[Given instruction]:
Your task is to reproduce the entries below word for word.

[Scene script records]:
Begin

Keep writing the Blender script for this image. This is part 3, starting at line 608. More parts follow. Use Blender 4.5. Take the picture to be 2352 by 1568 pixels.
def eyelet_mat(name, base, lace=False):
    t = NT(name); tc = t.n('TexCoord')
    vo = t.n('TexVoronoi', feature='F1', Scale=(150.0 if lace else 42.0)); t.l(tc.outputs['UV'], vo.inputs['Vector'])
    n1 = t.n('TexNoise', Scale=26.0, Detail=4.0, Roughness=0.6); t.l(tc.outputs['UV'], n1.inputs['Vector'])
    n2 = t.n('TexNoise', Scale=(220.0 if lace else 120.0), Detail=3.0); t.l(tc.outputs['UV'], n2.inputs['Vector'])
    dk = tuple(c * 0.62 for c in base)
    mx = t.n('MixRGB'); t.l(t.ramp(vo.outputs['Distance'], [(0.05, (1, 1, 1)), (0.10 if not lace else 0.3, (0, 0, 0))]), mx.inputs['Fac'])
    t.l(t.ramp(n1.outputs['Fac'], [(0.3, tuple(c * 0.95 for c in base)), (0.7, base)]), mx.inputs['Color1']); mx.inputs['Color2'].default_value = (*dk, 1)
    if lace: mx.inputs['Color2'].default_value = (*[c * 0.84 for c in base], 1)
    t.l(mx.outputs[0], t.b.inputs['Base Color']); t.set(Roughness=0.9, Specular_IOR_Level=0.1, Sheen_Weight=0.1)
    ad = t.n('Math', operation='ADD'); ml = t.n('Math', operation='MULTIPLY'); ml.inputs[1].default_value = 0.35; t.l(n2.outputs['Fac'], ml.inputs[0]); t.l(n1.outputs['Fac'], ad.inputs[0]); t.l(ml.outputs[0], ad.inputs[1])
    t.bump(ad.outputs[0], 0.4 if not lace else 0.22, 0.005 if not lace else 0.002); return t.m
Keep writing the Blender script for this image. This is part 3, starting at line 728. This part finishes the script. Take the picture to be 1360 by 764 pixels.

End

[Right answer]:
Keep writing the Blender script for this image. This is part 3, starting at line 608. More parts follow. Use Blender 4.5. Take the picture to be 2352 by 1568 pixels.
def eyelet_mat(name, base, lace=False):
    t = NT(name); tc = t.n('TexCoord')
    vo = t.n('TexVoronoi', feature='F1', Scale=(150.0 if lace else 42.0)); t.l(tc.outputs['UV'], vo.inputs['Vector'])
    n1 = t.n('TexNoise', Scale=26.0, Detail=4.0, Roughness=0.6); t.l(tc.outputs['UV'], n1.inputs['Vector'])
    n2 = t.n('TexNoise', Scale=(220.0 if lace else 120.0), Detail=3.0); t.l(tc.outputs['UV'], n2.inputs['Vector'])
    dk = tuple(c * 0.62 for c in base)
    mx = t.n('MixRGB'); t.l(t.ramp(vo.outputs['Distance'], [(0.05, (1, 1, 1)), (0.10 if not lace else 0.3, (0, 0, 0))]), mx.inputs['Fac'])
    t.l(t.ramp(n1.outputs['Fac'], [(0.3, tuple(c * 0.95 for c in base)), (0.7, base)]), mx.inputs['Color1']); mx.inputs['Color2'].default_value = (*dk, 1)
    if lace: mx.inputs['Color2'].default_value = (*[c * 0.84 for c in base], 1)
    t.l(mx.outputs[0], t.b.inputs['Base Color']); t.set(Roughness=0.9, Specular_IOR_Level=0.1, Sheen_Weight=0.1)
    ad = t.n('Math', operation='ADD'); ml = t.n('Math', operation='MULTIPLY'); ml.inputs[1].default_value = 0.35; t.l(n2.outputs['Fac'], ml.inputs[0]); t.l(n1.outputs['Fac'], ad.inputs[0]); t.l(ml.outputs[0], ad.inputs[1])
    t.bump(ad.outputs[0], 0.4 if not lace else 0.22, 0.005 if not lace else 0.002); return t.m
Keep writing the Blender script for this image. This is part 3, starting at line 728. This part finishes the script. Take the picture to be 1360 by 764 pixels.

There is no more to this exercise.